> Data extract
····················
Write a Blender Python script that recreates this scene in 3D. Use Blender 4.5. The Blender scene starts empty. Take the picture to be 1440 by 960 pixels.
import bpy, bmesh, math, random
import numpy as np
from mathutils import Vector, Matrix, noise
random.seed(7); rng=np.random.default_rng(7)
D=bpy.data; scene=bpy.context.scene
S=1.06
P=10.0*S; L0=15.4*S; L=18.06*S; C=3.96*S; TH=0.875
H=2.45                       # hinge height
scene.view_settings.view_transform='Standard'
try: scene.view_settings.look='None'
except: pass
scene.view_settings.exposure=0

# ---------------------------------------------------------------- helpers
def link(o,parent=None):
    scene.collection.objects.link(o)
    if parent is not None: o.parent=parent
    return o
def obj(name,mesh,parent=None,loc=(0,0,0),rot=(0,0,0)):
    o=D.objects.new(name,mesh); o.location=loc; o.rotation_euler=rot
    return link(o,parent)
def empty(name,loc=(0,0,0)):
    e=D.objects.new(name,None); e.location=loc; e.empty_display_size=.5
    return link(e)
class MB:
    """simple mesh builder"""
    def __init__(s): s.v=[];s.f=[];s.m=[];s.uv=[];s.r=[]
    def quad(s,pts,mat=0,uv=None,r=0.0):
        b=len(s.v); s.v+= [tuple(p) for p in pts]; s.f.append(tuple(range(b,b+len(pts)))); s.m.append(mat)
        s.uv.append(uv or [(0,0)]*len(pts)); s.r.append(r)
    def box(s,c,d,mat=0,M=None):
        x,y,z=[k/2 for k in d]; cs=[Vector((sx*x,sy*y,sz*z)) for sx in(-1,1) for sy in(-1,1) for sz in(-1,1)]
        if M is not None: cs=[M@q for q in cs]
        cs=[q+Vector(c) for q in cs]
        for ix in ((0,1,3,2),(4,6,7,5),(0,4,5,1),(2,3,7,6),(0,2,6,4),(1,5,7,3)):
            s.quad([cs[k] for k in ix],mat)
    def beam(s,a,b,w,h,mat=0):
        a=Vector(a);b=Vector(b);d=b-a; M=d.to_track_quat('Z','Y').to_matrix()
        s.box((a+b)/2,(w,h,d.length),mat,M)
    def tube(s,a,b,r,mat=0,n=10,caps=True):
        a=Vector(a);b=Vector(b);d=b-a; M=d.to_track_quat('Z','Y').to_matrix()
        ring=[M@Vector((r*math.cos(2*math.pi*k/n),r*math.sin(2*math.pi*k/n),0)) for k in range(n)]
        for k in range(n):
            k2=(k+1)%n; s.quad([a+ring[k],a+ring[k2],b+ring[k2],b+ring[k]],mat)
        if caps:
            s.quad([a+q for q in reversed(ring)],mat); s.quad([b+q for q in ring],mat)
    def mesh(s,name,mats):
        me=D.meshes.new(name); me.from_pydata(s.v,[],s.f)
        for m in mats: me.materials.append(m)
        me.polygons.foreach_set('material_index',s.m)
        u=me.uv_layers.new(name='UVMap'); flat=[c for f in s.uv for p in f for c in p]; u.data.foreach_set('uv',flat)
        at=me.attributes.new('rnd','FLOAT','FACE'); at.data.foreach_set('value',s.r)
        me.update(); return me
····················
> Short exercise
Retype all the material above precisely, with no line left out.

> Exercise output
Write a Blender Python script that recreates this scene in 3D. Use Blender 4.5. The Blender scene starts empty. Take the picture to be 1440 by 960 pixels.
import bpy, bmesh, math, random
import numpy as np
from mathutils import Vector, Matrix, noise
random.seed(7); rng=np.random.default_rng(7)
D=bpy.data; scene=bpy.context.scene
S=1.06
P=10.0*S; L0=15.4*S; L=18.06*S; C=3.96*S; TH=0.875
H=2.45                       # hinge height
scene.view_settings.view_transform='Standard'
try: scene.view_settings.look='None'
except: pass
scene.view_settings.exposure=0

# ---------------------------------------------------------------- helpers
def link(o,parent=None):
    scene.collection.objects.link(o)
    if parent is not None: o.parent=parent
    return o
def obj(name,mesh,parent=None,loc=(0,0,0),rot=(0,0,0)):
    o=D.objects.new(name,mesh); o.location=loc; o.rotation_euler=rot
    return link(o,parent)
def empty(name,loc=(0,0,0)):
    e=D.objects.new(name,None); e.location=loc; e.empty_display_size=.5
    return link(e)
class MB:
    """simple mesh builder"""
    def __init__(s): s.v=[];s.f=[];s.m=[];s.uv=[];s.r=[]
    def quad(s,pts,mat=0,uv=None,r=0.0):
        b=len(s.v); s.v+= [tuple(p) for p in pts]; s.f.append(tuple(range(b,b+len(pts)))); s.m.append(mat)
        s.uv.append(uv or [(0,0)]*len(pts)); s.r.append(r)
    def box(s,c,d,mat=0,M=None):
        x,y,z=[k/2 for k in d]; cs=[Vector((sx*x,sy*y,sz*z)) for sx in(-1,1) for sy in(-1,1) for sz in(-1,1)]
        if M is not None: cs=[M@q for q in cs]
        cs=[q+Vector(c) for q in cs]
        for ix in ((0,1,3,2),(4,6,7,5),(0,4,5,1),(2,3,7,6),(0,2,6,4),(1,5,7,3)):
            s.quad([cs[k] for k in ix],mat)
    def beam(s,a,b,w,h,mat=0):
        a=Vector(a);b=Vector(b);d=b-a; M=d.to_track_quat('Z','Y').to_matrix()
        s.box((a+b)/2,(w,h,d.length),mat,M)
    def tube(s,a,b,r,mat=0,n=10,caps=True):
        a=Vector(a);b=Vector(b);d=b-a; M=d.to_track_quat('Z','Y').to_matrix()
        ring=[M@Vector((r*math.cos(2*math.pi*k/n),r*math.sin(2*math.pi*k/n),0)) for k in range(n)]
        for k in range(n):
            k2=(k+1)%n; s.quad([a+ring[k],a+ring[k2],b+ring[k2],b+ring[k]],mat)
        if caps:
            s.quad([a+q for q in reversed(ring)],mat); s.quad([b+q for q in ring],mat)
    def mesh(s,name,mats):
        me=D.meshes.new(name); me.from_pydata(s.v,[],s.f)
        for m in mats: me.materials.append(m)
        me.polygons.foreach_set('material_index',s.m)
        u=me.uv_layers.new(name='UVMap'); flat=[c for f in s.uv for p in f for c in p]; u.data.foreach_set('uv',flat)
        at=me.attributes.new('rnd','FLOAT','FACE'); at.data.foreach_set('value',s.r)
        me.update(); return me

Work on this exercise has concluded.